The Cost Optimization Pillar provides guidance on a cost-optimised workload. A cost-optimised workload fully uses all resources, achieves an outcome at the lowest possible price point, and meets your functional requirements. This document provides in-depth guidance for building capability within your organisation, designing your workload, selecting your services, configuring and operating the services, and applying cost optimisation techniques. You can find prescriptive guidance on implementation in the Cost Optimization Pillar whitepaper.

Cost optimisation is a continual process of refinement and improvement over the span of a workload's lifecycle. The practices in this document help you build and operate cost-aware workloads that achieve business outcomes while minimising costs and allowing your organisation to maximise its return on investment.

Design principles
  • Implement cloud financial management: To achieve financial success and accelerate business value realisation in the cloud, you must invest in Cloud Financial Management. Your organisation must dedicate the necessary time and resources for building capability in this new domain of technology and usage management. Similar to your Security or Operations capability, you need to build capability through knowledge building, programs, resources, and processes to help you become a cost efficient organisation.

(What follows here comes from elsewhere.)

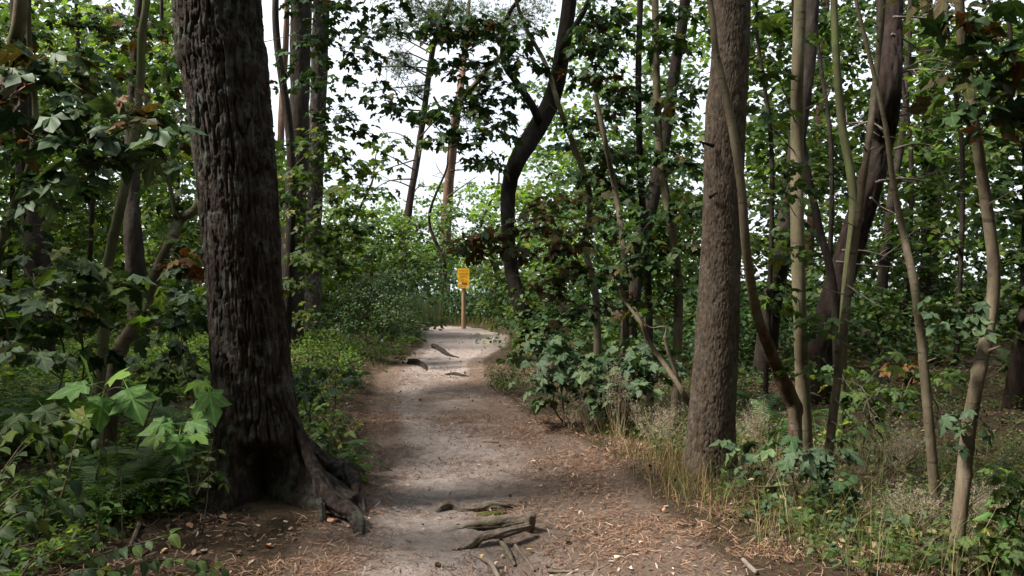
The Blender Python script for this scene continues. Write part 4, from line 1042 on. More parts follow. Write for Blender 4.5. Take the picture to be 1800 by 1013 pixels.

  • Adopt a consumption model: Pay only for the computing resources you consume, and increase or decrease usage depending on business requirements. For example, development and test environments are typically only used for eight hours a day during the work week. You can stop these resources when they're not in use for a potential cost savings of 75% (40 hours versus 168 hours).

  • Measure overall efficiency: Measure the business output of the workload and the costs associated with delivery. Use this data to understand the gains you make from increasing output, increasing functionality, and reducing cost.

  • Stop spending money on undifferentiated heavy lifting: AWS does the heavy lifting of data center operations like racking, stacking, and powering servers. It also removes the operational burden of managing operating systems and applications with managed services. This allows you to focus on your customers and business projects rather than on IT infrastructure.

  • Analyse and attribute expenditure: The cloud makes it easier to accurately identify the cost and usage of workloads, which then allows transparent attribution of IT costs to revenue streams and individual workload owners. This helps measure return on investment (ROI) and gives workload owners an opportunity to optimise their resources and reduce costs.